One further oddity: Soovin's and my white jacket and tie drew some amused remarks from some 30-ish ladies ("nice tuxes")... who then kept waving at us in the parking lot, kind of desperately, as if we were soldiers going off to war. Soovin thinks they were trying to "pick us up," but my theory is they were like minor divinities, somehow associated with the fateful musical convergence, trying to deliver us some omen or message which we will never, ever know. As Rilke says, "we must live the questions, and someday our lives will become the answer." Or something like that.

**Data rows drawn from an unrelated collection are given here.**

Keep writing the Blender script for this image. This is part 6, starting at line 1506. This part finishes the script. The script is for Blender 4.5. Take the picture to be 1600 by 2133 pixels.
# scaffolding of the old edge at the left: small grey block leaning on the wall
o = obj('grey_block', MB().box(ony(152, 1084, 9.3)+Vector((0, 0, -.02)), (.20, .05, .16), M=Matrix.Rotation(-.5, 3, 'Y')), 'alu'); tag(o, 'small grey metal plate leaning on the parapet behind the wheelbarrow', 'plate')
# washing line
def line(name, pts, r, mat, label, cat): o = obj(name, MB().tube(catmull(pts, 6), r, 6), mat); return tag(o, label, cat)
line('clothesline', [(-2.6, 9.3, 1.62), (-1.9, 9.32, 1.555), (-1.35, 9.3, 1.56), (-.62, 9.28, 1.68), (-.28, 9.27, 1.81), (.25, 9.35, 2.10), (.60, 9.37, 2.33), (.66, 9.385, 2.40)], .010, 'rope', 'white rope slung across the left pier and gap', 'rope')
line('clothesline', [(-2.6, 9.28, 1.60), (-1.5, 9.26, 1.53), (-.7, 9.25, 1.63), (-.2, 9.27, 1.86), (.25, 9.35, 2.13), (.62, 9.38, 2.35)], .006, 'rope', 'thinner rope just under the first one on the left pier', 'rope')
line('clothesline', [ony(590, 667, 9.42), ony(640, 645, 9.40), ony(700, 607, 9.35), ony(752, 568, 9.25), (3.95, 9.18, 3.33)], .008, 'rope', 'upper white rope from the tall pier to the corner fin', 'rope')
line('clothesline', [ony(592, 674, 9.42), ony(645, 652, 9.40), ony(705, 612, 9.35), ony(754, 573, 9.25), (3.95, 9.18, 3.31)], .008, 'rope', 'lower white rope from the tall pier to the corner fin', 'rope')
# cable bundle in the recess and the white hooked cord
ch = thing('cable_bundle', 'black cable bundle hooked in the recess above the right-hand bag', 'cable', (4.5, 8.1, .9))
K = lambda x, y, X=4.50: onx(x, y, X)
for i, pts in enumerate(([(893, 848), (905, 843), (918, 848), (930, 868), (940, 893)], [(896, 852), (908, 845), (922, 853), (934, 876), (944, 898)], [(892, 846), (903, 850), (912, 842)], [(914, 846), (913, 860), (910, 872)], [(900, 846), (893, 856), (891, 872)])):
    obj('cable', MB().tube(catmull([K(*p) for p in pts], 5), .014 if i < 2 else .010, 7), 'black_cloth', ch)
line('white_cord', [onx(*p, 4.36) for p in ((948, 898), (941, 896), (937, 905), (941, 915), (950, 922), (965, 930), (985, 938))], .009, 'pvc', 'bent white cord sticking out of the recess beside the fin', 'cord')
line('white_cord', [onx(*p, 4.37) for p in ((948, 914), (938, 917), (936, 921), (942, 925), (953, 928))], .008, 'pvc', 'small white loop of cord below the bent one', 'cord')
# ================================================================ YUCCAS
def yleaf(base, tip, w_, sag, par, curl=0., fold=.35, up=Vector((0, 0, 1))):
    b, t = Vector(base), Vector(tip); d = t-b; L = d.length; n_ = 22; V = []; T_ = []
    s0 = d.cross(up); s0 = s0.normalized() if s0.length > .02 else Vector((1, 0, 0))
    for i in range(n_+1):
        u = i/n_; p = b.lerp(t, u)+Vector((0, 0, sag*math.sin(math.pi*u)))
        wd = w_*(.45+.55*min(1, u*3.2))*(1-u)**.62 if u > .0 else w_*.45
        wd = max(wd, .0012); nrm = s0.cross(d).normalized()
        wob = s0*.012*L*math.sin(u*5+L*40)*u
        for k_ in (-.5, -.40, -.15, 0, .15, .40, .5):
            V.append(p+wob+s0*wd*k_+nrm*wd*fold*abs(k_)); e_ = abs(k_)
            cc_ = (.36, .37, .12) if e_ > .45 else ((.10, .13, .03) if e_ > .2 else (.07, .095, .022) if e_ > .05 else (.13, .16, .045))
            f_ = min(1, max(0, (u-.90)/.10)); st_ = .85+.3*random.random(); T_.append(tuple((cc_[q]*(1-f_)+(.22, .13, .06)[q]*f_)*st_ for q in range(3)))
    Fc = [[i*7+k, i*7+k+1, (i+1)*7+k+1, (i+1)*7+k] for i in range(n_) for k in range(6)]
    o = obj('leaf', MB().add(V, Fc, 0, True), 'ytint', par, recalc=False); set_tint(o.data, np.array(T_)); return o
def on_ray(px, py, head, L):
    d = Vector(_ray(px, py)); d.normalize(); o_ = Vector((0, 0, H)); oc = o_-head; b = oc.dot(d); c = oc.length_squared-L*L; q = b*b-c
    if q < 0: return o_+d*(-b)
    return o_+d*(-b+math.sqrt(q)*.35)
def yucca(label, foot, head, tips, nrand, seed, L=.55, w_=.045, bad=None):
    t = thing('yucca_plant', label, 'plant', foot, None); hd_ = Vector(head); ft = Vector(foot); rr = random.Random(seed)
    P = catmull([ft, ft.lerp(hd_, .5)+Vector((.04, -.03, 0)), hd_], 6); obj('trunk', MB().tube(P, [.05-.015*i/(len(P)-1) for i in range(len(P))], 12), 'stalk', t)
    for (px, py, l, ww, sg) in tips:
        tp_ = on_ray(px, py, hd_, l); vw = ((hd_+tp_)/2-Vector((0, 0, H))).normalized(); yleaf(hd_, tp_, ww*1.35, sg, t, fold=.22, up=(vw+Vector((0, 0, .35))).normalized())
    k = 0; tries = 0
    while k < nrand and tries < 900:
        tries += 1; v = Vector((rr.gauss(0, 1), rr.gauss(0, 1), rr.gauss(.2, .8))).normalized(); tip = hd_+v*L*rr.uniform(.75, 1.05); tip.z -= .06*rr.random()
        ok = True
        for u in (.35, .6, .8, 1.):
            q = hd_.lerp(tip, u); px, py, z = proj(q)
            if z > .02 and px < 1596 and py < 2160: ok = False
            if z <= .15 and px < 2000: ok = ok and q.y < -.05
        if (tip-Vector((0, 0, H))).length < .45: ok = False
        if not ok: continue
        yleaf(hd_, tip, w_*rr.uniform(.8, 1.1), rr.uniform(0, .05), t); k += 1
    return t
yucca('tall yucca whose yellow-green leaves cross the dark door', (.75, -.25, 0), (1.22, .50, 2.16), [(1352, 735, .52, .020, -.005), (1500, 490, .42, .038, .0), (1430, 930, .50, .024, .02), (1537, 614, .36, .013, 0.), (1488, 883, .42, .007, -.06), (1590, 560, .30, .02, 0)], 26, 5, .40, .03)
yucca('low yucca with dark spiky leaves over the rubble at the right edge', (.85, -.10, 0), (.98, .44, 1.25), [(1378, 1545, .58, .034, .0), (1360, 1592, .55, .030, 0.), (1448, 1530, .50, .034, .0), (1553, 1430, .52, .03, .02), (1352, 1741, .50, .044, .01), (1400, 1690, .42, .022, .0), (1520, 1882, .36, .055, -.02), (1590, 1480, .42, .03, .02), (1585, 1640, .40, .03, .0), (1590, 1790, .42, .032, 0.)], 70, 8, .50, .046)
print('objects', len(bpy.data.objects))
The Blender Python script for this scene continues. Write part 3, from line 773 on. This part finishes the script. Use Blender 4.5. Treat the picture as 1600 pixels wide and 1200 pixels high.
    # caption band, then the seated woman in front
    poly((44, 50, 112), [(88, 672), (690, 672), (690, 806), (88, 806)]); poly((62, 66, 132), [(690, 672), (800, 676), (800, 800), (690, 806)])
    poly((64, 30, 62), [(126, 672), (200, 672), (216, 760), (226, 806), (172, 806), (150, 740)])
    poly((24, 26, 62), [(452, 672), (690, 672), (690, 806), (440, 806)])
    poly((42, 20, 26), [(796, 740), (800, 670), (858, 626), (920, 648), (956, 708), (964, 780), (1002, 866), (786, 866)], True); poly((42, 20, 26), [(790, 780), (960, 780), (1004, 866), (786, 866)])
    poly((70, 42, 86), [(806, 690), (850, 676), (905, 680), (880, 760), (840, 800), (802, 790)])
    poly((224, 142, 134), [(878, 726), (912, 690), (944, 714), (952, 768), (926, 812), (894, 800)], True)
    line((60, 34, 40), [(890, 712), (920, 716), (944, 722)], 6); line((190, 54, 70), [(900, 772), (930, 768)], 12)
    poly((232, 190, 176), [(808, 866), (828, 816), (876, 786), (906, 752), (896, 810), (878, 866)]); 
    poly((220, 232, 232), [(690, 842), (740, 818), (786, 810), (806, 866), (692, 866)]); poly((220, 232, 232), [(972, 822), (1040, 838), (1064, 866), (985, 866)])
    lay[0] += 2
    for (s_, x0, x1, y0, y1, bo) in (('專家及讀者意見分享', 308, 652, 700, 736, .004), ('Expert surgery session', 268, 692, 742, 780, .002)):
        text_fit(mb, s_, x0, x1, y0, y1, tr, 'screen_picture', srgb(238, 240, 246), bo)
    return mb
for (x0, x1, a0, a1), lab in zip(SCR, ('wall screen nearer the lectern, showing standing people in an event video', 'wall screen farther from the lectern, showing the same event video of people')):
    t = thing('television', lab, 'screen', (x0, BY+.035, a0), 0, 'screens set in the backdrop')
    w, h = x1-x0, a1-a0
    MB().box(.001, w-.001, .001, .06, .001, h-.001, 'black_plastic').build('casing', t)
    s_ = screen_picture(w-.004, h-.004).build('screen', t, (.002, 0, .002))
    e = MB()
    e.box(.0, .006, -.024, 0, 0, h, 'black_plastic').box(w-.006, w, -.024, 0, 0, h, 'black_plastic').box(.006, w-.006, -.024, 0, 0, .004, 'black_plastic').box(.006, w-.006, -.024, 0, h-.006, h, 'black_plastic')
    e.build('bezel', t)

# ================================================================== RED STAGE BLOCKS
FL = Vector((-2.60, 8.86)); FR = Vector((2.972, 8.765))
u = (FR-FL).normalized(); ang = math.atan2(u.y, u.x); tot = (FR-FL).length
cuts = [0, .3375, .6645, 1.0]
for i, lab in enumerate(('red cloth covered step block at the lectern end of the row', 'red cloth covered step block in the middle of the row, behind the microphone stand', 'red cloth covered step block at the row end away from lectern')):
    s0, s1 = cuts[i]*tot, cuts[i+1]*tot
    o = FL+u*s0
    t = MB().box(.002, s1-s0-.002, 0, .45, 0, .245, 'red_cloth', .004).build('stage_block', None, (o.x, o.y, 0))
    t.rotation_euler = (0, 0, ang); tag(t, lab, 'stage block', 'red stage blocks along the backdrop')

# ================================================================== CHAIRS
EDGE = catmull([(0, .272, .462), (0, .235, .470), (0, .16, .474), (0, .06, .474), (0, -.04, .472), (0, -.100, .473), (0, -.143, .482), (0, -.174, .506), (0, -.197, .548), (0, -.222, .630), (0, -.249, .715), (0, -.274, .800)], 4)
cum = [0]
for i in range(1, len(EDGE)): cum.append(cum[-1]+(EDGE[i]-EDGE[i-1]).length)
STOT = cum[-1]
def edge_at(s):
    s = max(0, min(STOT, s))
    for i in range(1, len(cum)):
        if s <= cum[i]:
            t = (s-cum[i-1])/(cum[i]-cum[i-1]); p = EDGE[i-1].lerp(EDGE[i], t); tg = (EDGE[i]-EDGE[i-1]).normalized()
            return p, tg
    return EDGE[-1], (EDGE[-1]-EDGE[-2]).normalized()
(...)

Following up, finally, on the narcissistic theme from the last post, I went to Barnes & Noble (boo hiss) to pick up some Montale poetry which had been very inspiring ... (texts for an Elliot Carter piece which I just heard). Alas, there was no Montale in the Bloomfield Hills B&N, as I was informed by a pierced, patchouli-scented aide; but next to where he might have been (again fate) was Ovid's Metamorphoses, which I drew out of the shelf to refresh my memory of the tale of Narcissus. What a beautiful tale! Especially the encounter of Narcissus (the boy in love with his own image), and Echo (the girl who can do nothing but echo what other people say)... what a spectacular, symbolic, heavy, association-rich episode this is in the tortured history of the Western mind! And super-fraught with associations for us migratory classical musician-birds: we are forced to echo pieces written long ago; in one sense, we are as helpless as Echo, we can only say what "has been said;" but what we get out of them, the return of our encounter with them, is always at least partly ourselves. We cannot help seeing and feeling ourselves, reflected in these pieces. These pieces (great masterworks, texts of seemingly infinite association and possibility) are like mirrors to us, like Narcissus' fatal pond... mirrors against which we cannot help but feel insecure, vulnerable, incomplete.